Monday, February 16, 2015

Mail Effluence

I have long maintained that email is the ultimate killer Internet app. (It’s starting to be nudged out of the top spot by texting, which lets you answer the phone without actually having to talk to someone. However, texting is arguably not an Internet app.)

The beauty of email is that it’s not just for sending cat pictures to friends. You can use it for everything. You can send yourself reminders, notes, etc. If you use GMail or some other Web-based mail, you can send files to yourself as a way to keep backup copies. In fact you can send yourself anything … photos, videos, links to cool web sites, etc. … and call it whatever you want. It’s the world’s simplest filing system.

For example, whenever I get an idea for a post for this blog, I send myself a note about it, and I put “[TC]” in the subject line. Then GMail automatically (well, because I told it to) puts it in a separate folder with a blue label. When I’m done with that idea, I move it to a “Done” folder and mark it with a black label. Same for other blogs, to do lists, or whatever else I struggle vainly to organize.

Which leads us to the first problem … mail reading software sucks.

Believe me. I’ve tried damn near all of them, ranging from the extremely geeky ones named with all lowercase letters (e.g., mutt, gnus) all the way to the supposedly modern user friendly ones like GMail and Thunderbird.

The geeky ones are very reliable, but painfully difficult to set up (even if you’re a geeky type). Once you get it working, don’t ever change anything … email address, computer, etc. … for the rest of your life.

Also, because the geeks who remember when email was created are very old school, they refuse to put support for moderns things like formatted mail, pictures and attachments in these programs. The only email they read is what looks like it was typed on a 1960’s vintage Smith Corona.

Newer email programs, like GMail, are Web-based. You read them in a browser like Chrome, Safari, Firefox, etc. One problem is that sending or replying to a message means entering your message in a browser text box. That’s about as rewarding as … well, as typing on a 1960’s vintage Smith Corona.

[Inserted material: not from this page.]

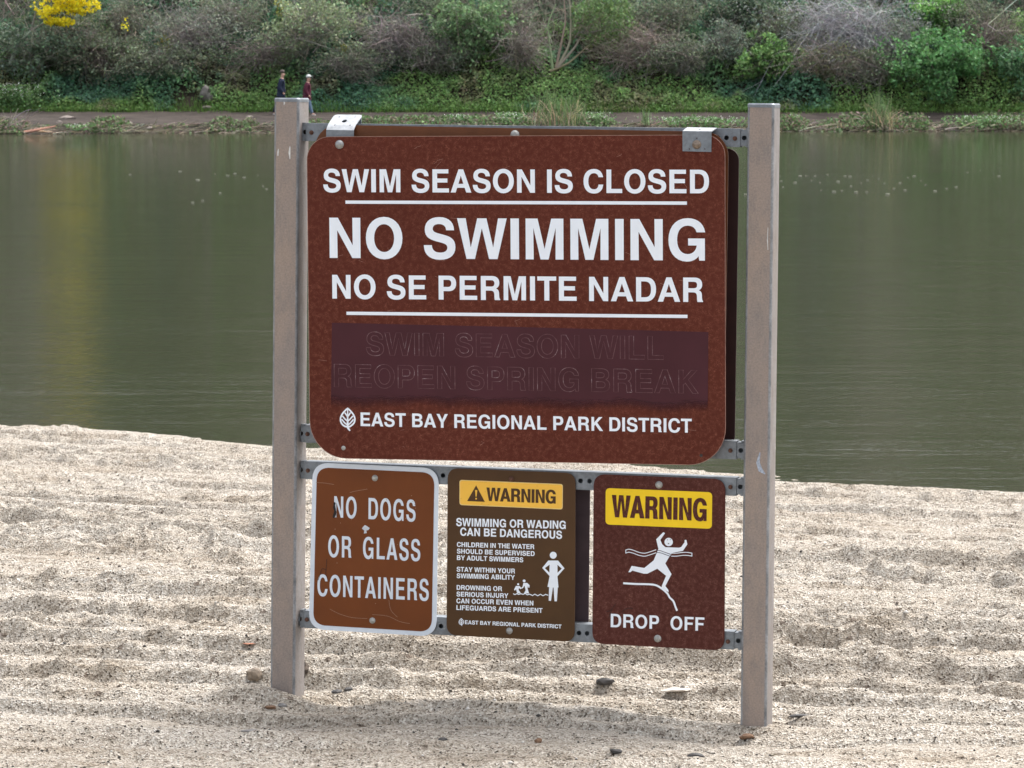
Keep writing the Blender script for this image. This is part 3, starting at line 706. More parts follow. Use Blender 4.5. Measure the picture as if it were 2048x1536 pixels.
# --- reeds, flowering weeds, rocks, driftwood along the far bank
def reed(label, px, py, hpx, n, wpx, green=.5):
    B = hill_at(px, py); s = SCL(B); H = hpx/s; root = empty('reed_clump', Matrix.Translation(B), label, 'reeds')
    for nm, k, g in (('green_blades', int(n*green), (.13, .19, .085)), ('dry_blades', n-int(n*green), (.36, .30, .19))):
        P = []
        for i in range(k):
            b0 = np.array([rng.normal(0, wpx/s*.22), rng.normal(0, .2), 0]); out = rng.normal(0, .35)*(1.3 if nm[0] == 'd' else .7)
            h = 1.25*H*rng.uniform(.5, 1.0)*(1 if nm[0] == 'g' else rng.uniform(.3, .9))
            tt = np.linspace(0, 1, 6)[:, None]; P.append(b0+np.hstack([out*tt**1.7*H*.6, rng.normal(0, .15)*tt, h*(tt-.22*abs(out)*tt**3)]))
        strands(nm, np.array(P), np.full(k, .017), tint(k, g, .25), root)['kind'] = 'stuff'
reed('tall green and straw reed clump rising behind the middle of the big sign', 1112, 252, 62, 240, 130, .55)
reed('tall reed clump standing at the waterline right of the right post', 1762, 262, 68, 150, 60, .5)
reed('short upright green reed tuft behind the right end of the big sign', 1290, 252, 26, 50, 22, .9)
reed('low straw coloured tuft left of the tall right reed clump', 1700, 258, 16, 40, 70, .2)
def weeds(label, px, py, wpx, hpx, n):
    B = hill_at(px, py); s = SCL(B); root = empty('flowering_weeds', Matrix.Translation(B), label, 'plant')
    P = np.stack([rng.normal(0, wpx/s*.33, n), rng.normal(0, .3, n), rng.random(n)*hpx/s], -1)
    leaves('foliage', P, rng.uniform(.06, .12, n), tint(n, (.085, .15, .055), .25), root, nrm=np.array([0, -.5, .8]))
    k = n//5; P = np.stack([rng.normal(0, wpx/s*.33, k), rng.normal(-.2, .25, k), hpx/s*rng.uniform(.55, 1.1, k)], -1)
    leaves('flowers', P, rng.uniform(.03, .055, k), tint(k, (.62, .64, .58), .1, .02), root, aspect=1)
weeds('white flowering weeds on the bank right of the left bracket', 915, 250, 40, 20, 220)
weeds('white flowering weeds left of the tall middle reed clump', 1020, 252, 50, 26, 320)
weeds('white flowering weeds right of the tall middle reed clump', 1185, 250, 60, 24, 340)
weeds('long row of white flowering weeds left of the right post', 1400, 256, 150, 20, 600)
weeds('tuft of white flowering weeds just right of the right post', 1580, 245, 30, 14, 120)
weeds('white flowering weeds on the bank at the far right', 1965, 258, 120, 24, 600)
weeds('yellow green weedy bush at the left edge above the driftwood', 30, 222, 90, 50, 1100)
weeds('low green weeds on the bank left of the left post', 150, 262, 40, 12, 120)
def rock_bm(r, seed, sq=(1, 1, .7), sub=2):
    bm = bmesh.new(); bmesh.ops.create_icosphere(bm, subdivisions=sub, radius=1)
    for v_ in bm.verts:
        k = 1+1.0*(float(fbm(np.array([v_.co.x*1.5+seed]), np.array([v_.co.z*1.5+v_.co.y*1.3]), seed, 3)[0])-.5)
        v_.co = Vector((v_.co.x*sq[0], v_.co.y*sq[1], v_.co.z*sq[2]))*k*r
    return bm
M_ROCK = m_plain('bank_rock', (.24, .205, .18), .9, 0, .35, 6); M_ROCKG = m_plain('grey_rock', (.19, .175, .16), .9, 0, .45, 5)
for i, (px, py, r, sq, lb) in enumerate(((133, 239, .30, (1.4, 1, .5), 'pale pinkish rock on the path near the left edge'), (118, 246, .13, (1, 1, .7), 'small rock below the pale pinkish rock on the left'),
        (253, 249, .18, (1.2, 1, .7), 'round buff rock on the bank left of the left post'), (300, 258, .13, (1.2, 1, .6), 'small buff rock at the waterline left of the left post'),
        (500, 235, .14, (1.3, 1, .5), 'small rock on the path just left of the left post'), (440, 262, .12, (1.5, 1, .5), 'flat stone at the waterline left of the left post'))):
    o = mesh_bm('bank_rock', rock_bm(r, i+3, sq), M_ROCK, smooth=False); o.location = hill_at(px, py); tag(o, lb, 'rock')
Bq = hill_at(412, 205); o = mesh_bm('rock_outcrop', rock_bm(.40, 31, (.65, .7, 1.25), 3), M_ROCKG); o.location = Bq+Vector((0, .12, .12)); o.rotation_euler = (.3, -.35, .4); tag(o, 'grey rock outcrop showing through ivy left of the two walkers', 'rock')
o = mesh_bm('bank_rock', rock_bm(.18, 44, (1.5, 1, .5)), M_ROCK); o.location = hill_at(415, 219); tag(o, 'low rock at the foot of the grey outcrop', 'rock')
o = strands('driftwood', np.array([arc((0, 0, .05), (1.3, -.3, .3), 7, .08), arc((.5, 0, .1), (1.25, .1, .05), 7, .05)]), np.array([.06, .04]), tint(2, (.36, .24, .15), .1), sides=6); o.location = hill_at(48, 268); tag(o, 'orange brown forked driftwood at the water edge far left', 'driftwood')
B = hill_at(18, 262); o = strands('dead_branches', np.array([arc((rng.uniform(-.6, .6), 0, 0), (rng.uniform(-1.2, 1.6), rng.normal(0, .3), rng.uniform(.3, .9)), 7, .15) for i in range(26)]), rng.uniform(.012, .03, 26), tint(26, (.17, .15, .13), .3)); o.location = B; tag(o, 'pile of grey dead branches on the bank in the left corner', 'branches')
o = strands('driftwood', np.array([arc((0, 0, .05), (1.2, .1, .1), 7, .06), arc((.6, 0, .08), (1.35, 0, .42), 7, .1)]), np.array([.03, .03]), tint(2, (.36, .33, .27), .1), sides=6); o.location = hill_at(1890, 262); tag(o, 'pale fallen stick at the waterline far right', 'driftwood')

# --- petals and leaves floating on the lake
M_PETAL = m_plain('floating_leaf', (.50, .50, .40), .6, 0, .2, 10)
me0 = None
fl = [(1492, 389), (1512, 412), (1562, 362), (1566, 374), (1590, 365), (1600, 352), (1612, 351), (1623, 361), (1630, 352), (1642, 380), (1655, 349), (1668, 383), (1684, 381), (1690, 352), (1700, 353), (1712, 384), (1722, 366), (1733, 384), (1745, 352), (1757, 357), (1769, 366), (1775, 388), (1788, 377), (1800, 366), (1816, 355), (1828, 352), (1842, 361), (1851, 369), (1870, 382), (1893, 377), (1912, 374), (1935, 345), (1960, 341), (1998, 352), (1640, 365), (1676, 363), (1702, 372), (1810, 380), (1735, 360), (1560, 352)]
fl2 = [(430, 348), (455, 351), (470, 347), (488, 355), (515, 350), (526, 372), (533, 378), (395, 360), (360, 343), (260, 349), (385, 405), (405, 401), (440, 386)]
for i, (px, py) in enumerate(fl+fl2):
    d = ray(px, py); k = -CAMZ/d.z
    if me0 is None:
        bm = bmesh.new(); prism(bm, [[(-.055, 0), (-.03, .022), (.02, .026), (.06, .004), (.025, -.022), (-.03, -.02)]], 0, .012)
        o = mesh_bm('floating_leaf', bm, M_PETAL); me0 = o.data
    else: o = link(bpy.data.objects.new('floating_leaf', me0))
    o.location = (d.x*k, d.y*k, .004); o.rotation_euler = (math.pi/2, 0, 0); q = R.uniform(.3, .75); o.scale = (q, q, q*R.uniform(1.2, 2.4))
    left = i >= len(fl)
    tag(o, 'tiny pale leaf floating among others on the lake %s' % ('left of the left post' if left else 'right of the right post'), 'leaf', 'leaves floating on the lake %s' % ('left of the sign' if left else 'right of the sign'))

# ------------------------------------------------------------------ two walkers on the path
def skin(name, V, E, mat, parent, sub=2):
    me = bpy.data.meshes.new(name); me.from_pydata([v_[0] for v_ in V], E, []); me.materials.append(mat)
    o = link(bpy.data.objects.new(name, me), parent); md = o.modifiers.new('skin', 'SKIN'); md.use_smooth_shade = True
    for i, v_ in enumerate(V):
        sv = me.skin_vertices[0].data[i]; r = v_[1]; sv.radius = r if isinstance(r, tuple) else (r, r); sv.use_root = (i == 0)
    s2 = o.modifiers.new('sub', 'SUBSURF'); s2.levels = sub; s2.render_levels = sub
    return o
M_SKINN = m_plain('skin', (.52, .31, .24), .6, 0, .06, 30)
def walker(px, py, H, coat, trous, hatcol, hat, lean, label, phase):
    B = hill_at(px, py); root = empty('person', Matrix.Translation(B), label, 'person')
    s = H/1.75
    def P(x, y, z): return (x*s+lean*z*s*.5, y*s, z*s)
    mC = m_plain(name='coat_cloth', c=coat, rough=.85, var=.15, scale=12); mT = m_plain('trouser_cloth', trous, .85, 0, .2, 10); mH = m_plain('hat_cloth', hatcol, .8, 0, .1, 20)
    f1, f2 = .28*phase, -.26*phase
    body = [(P(0, 0, .93), (.13, .10)), (P(0, 0, 1.2), (.12, .10)), (P(0, 0, 1.42), (.15, .09)), (P(.02, 0, 1.5), .055), (P(.04, 0, 1.60), (.10, .085)), (P(.055, 0, 1.70), (.095, .08)),
            (P(.02, -.09, .90), .08), (P(f1*.55, -.10, .50), .06), (P(f1, -.10, .09), .042), (P(f1+.14, -.10, .04), .035),
            (P(.02, .09, .90), .08), (P(f2*.35+.1, .10, .50), .06), (P(f2, .10, .13), .042), (P(f2+.10, .10, .03), .035),
            (P(0, -.19, 1.40), .055), (P(-.06, -.23, 1.12), .042), (P(.10, -.22, .90), .035), (P(.16, -.22, .82), .03),
            (P(0, .19, 1.40), .055), (P(.03, .23, 1.12), .042), (P(.16, .22, .92), .035)]
    E = [(0, 1), (1, 2), (2, 3), (3, 4), (4, 5), (0, 6), (6, 7), (7, 8), (8, 9), (0, 10), (10, 11), (11, 12), (12, 13), (2, 14), (14, 15), (15, 16), (16, 17), (2, 18), (18, 19), (19, 20)]
    skin('body', body, E, M_SKINN, root)
    c = [(body[0][0], (.20, .185)), (body[1][0], (.19, .18)), (body[2][0], (.19, .15)), (P(.01, 0, 1.47), (.11, .10)), (body[14][0], .09), (body[15][0], .075), (body[16][0], .06), (body[18][0], .09), (body[19][0], .075), (body[20][0], .06), (P(0, 0, .82), (.19, .18))]
    skin('jacket', c, [(0, 1), (1, 2), (2, 3), (2, 4), (4, 5), (5, 6), (2, 7), (7, 8), (8, 9), (0, 10)], mC, root)
    tr = [(P(0, 0, .90), (.14, .12)), (body[6][0], .10), (body[7][0], .082), (body[8][0], .065), (body[10][0], .10), (body[11][0], .082), (body[12][0], .065)]
    skin('trousers', tr, [(0, 1), (1, 2), (2, 3), (0, 4), (4, 5), (5, 6)], mT, root)
    sh = m_plain('shoe', (.55, .54, .52), .6)
    for i in (8, 12):
        a = Vector(body[i][0]); b_ = Vector(body[i+1][0]); skin('shoe', [(tuple(a+Vector((-.03, 0, -.04))), .045), (tuple(b_+Vector((.02, 0, -.01))), .04)], [(0, 1)], sh, root, 1)
    hd = Vector(P(.05, 0, 1.70)); bm = bmesh.new(); bmesh.ops.create_uvsphere(bm, u_segments=14, v_segments=8, radius=.105*s)
    for v_ in bm.verts:
        if v_.co.z < 0: v_.co.z *= .45
        v_.co.z *= 1.05; v_.co.x *= 1.15
    o = mesh_bm('cap' if hat else 'hair', bm, mH, root, True); o.location = hd+Vector((-.01, 0, .03))
    if hat:
        bm = bmesh.new(); prism(bm, [circ(.03, 0, .135*s, 16)], 0, .02); o = mesh_bm('cap_brim', bm, mH, root); o.rotation_euler = (math.pi/2, 0, 0); o.location = hd+Vector((.01, 0, .04))
    else: o.location = hd+Vector((-.03, 0, .035)); o.scale = (.9, .9, .85)
    bm = bmesh.new(); bmesh.ops.create_cone(bm, segments=6, radius1=.02, radius2=.006, depth=.05); o = mesh_bm('nose', bm, M_SKINN, root); o.rotation_euler = (0, math.pi/2, 0); o.location = Vector(P(.13, 0, 1.645))
    return root
walker(612, 232, 1.66, (.10, .022, .040), (.13, .19, .27), (.66, .68, .66), True, .10, 'person in a maroon jacket, blue jeans and pale hat walking right', 1)
walker(561, 231, 1.84, (.020, .028, .055), (.025, .028, .04), (.10, .08, .07), False, .07, 'person in a navy jacket walking behind the left post top', -1)
o = bpy.data.objects['person.001'] if 'person.001' in bpy.data.objects else None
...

But a worse problem is that GMail lumps all the messages on one topic into conversations, without regard to which message was a reply to which other message. If you had a conversation like:
  • Fred: You guys free for dinner tonight?
    • Your wife: (privately to you) I thought it was date night tonight …
      • You: (privately to your wife) I’m okay with that.
    • Fred: Sounds good to me.
GMail will display that like this:
  • You: I’m okay with that.
  • Fred: Sounds good to me.
  • Your wife: I thought it was date night tonight …
  • Fred: You guys free for dinner tonight?
And that’s not even including people who hijack an ongoing discussion to talk about something else entirely, which also gets lumped into the conversation.

Which brings us to the second problem … people are stupid. I don’t exclude myself from this, but my position as Curmudgeon Public requires me to be ruthlessly critical of human foibles, failings and other f words. And there’s no better display of human folly than email groups (called listservs after a 30 year old piece of software that most people never used.)

All of which goes to prove that when there’s a big snowstorm, I have way too much free time.

2 comments:

Bill Costa said...

Since all my important email is still just text, I'm still using good old Pine. For those few emails I need to see graphics or formatted text, I bounce it (easy to do in Pine) to my MS Exchange account at the University and use Outlook. When I retire I will probably just substitute my Gmail account for Exchange.

The thing I don't like about web-based and GUI email clients is that they are so slow to use compared to a terminal app like Pine where you can do so much with single keystrokes. Not to mention the comfort and productivity of having your favorite editor (in my case Emacs) for composing email messages.

Unknown said...

mutt is actually the fastest and more reliable mail client I've used, and very nearly the most customizable (after gnus). It display plain text, but if I want to see full HTML, images, clickable links, etc., I have it customized to filter the message and send it to a browser by typing "B".
As the author of mutt puts it, "All mail clients suck. This one just sucks less."